Permasalahan IMM sepertinya bukan tertitik pada kemana arah geraknya, namun lebih kepada orientasi setiap kadernya sendiri. Lupa akan tujuan dan arah geraknya, serta lupa akan kenapa mereka terlahir di Rahim merahnya, memang pahit untuk didengar, tetapi itu realita nya. Dekadensi setiap generasi yang memandang IMM hanya sebagai organisasi internal pelaksana proker di kampus menjadi salah satu faktor kader IMM sudah tidak lagi berorientasi untuk membela rakyat yang tertindas serta memerangi kebodohan, pun dengan faktor faktor lain seperti kader yang hanya mencari eksistensi belaka mendukung IMM untuk semakin tumpul keberpihakannya kepada rakyat.
Ikatan Mahasiswa Muhammadiyah selama ini selalu mengambil sikap untuk ikut turun membantu konflik agraria hanya ketika sebuah isu tersebut sudah berada di ambang, dan setelah rakyat tersadar bahwa mereka sebenarnya sedang ditindas. Pengadvokasian dan sosialisasi kepada warga – warga desa yang memiliki potensi pemaksimalan agraria perlu dilakukan sebelum terjadinya konflik. Menumbuhkan kesadaran para petani dan warga desa sejak awal akan sangat membantu koordinasi antara IMM dengan warga. Dengan ini, IMM akan memiliki rasa bertanggung jawab yang lebih atas warga desa dengan potensi alamnya. Katakan lah jika IMM melakukan sosialisasi dan pengadvokasian tentang isu – isu agraria ke berbagai desa yang tidak memiliki permasalahan dan belum terjadi sebuah konflik. Sosialisasi ini dilakukan secara kontinu dan konsisten.
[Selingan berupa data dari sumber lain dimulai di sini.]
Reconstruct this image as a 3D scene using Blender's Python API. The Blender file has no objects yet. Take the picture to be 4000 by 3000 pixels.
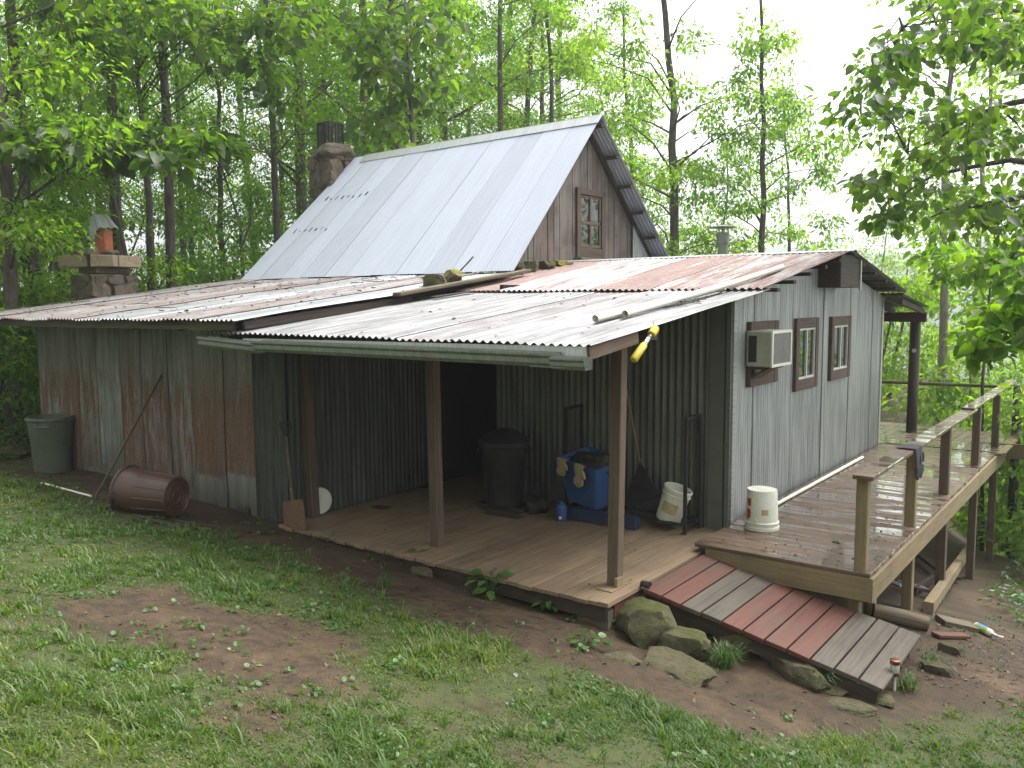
import bpy, bmesh, math, random
import numpy as np
from mathutils import Vector, Matrix, noise as mnoise
rs = np.random.RandomState(7)
random.seed(7)
scene = bpy.context.scene
COL = scene.collection
pi = math.pi

# ---------------------------------------------------------------- camera (solved from the photograph)
F, CX, CY, CZ, YAW, PITCH, ROLL = 1834.2, 3.6058, -6.2055, 2.45, -0.64864, -0.09787, -0.0071
_fw = np.array([math.sin(YAW)*math.cos(PITCH), math.cos(YAW)*math.cos(PITCH), math.sin(PITCH)])
_r = np.cross(_fw, [0, 0, 1]); _r /= np.linalg.norm(_r); _u = np.cross(_r, _fw)
_R = _r*math.cos(ROLL)+_u*math.sin(ROLL); _U = -_r*math.sin(ROLL)+_u*math.cos(ROLL)
_C = np.array([CX, CY, CZ])
cam_data = bpy.data.cameras.new('camera'); cam = bpy.data.objects.new('camera', cam_data); COL.objects.link(cam)
cam_data.sensor_width = 36; cam_data.lens = 36*F/2212; cam_data.clip_end = 3000; cam_data.clip_start = 0.05
M = Matrix.Identity(4)
for i in range(3):
    M[i][0] = _R[i]; M[i][1] = _U[i]; M[i][2] = -_fw[i]; M[i][3] = _C[i]
cam.matrix_world = M
scene.camera = cam

def ray(x, y):
    return F*_fw+_R*(x-1106)-_U*(y-829.5)
def at(x, y, ax, v):
    d = ray(x, y); i = 'XYZ'.index(ax); t = (v-_C[i])/d[i]
    return _C+d*t

# ---------------------------------------------------------------- noise and ground
_G = rs.rand(64, 64)
def vnoise(x, y, s=1.0, off=0.0):
    x = np.asarray(x)/s+off; y = np.asarray(y)/s+off*1.7
    xi = np.floor(x).astype(int); yi = np.floor(y).astype(int); fx = x-xi; fy = y-yi
    fx = fx*fx*(3-2*fx); fy = fy*fy*(3-2*fy)
    g = lambda a, b: _G[a % 64, b % 64]
    return (g(xi, yi)*(1-fx)+g(xi+1, yi)*fx)*(1-fy)+(g(xi, yi+1)*(1-fx)+g(xi+1, yi+1)*fx)*fy
def sstep(a, b, x):
    t = np.clip((x-a)/(b-a), 0, 1); return t*t*(3-2*t)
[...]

Pada saat sebuah percikan konflik mulai terjadi, seperti rencana pembangunan sebuah pabrik di atas lahan warga, meskipun hanya sekadar sebuah rencana, kita dapat membantu rakyat secara sigap dan tanggap, sehingga bantuan yang kita berikan bukan hanya massa untuk membantu resistensi warga terhadap konflik tersebut, tetapi juga pengadvokasian kepada warga agar rencana tersebut tidak berujung kenyataan. Setelah melakukan sosialisasi yang berkelanjutan, pembentukan serikat tani atau organisasi warga di sekitar desa juga perlu dilakukan, agar nantinya koordinasi serta komunikasi dengan Ikatan Mahasiswa Muhammadiyah lebih mudah dan terorganisir.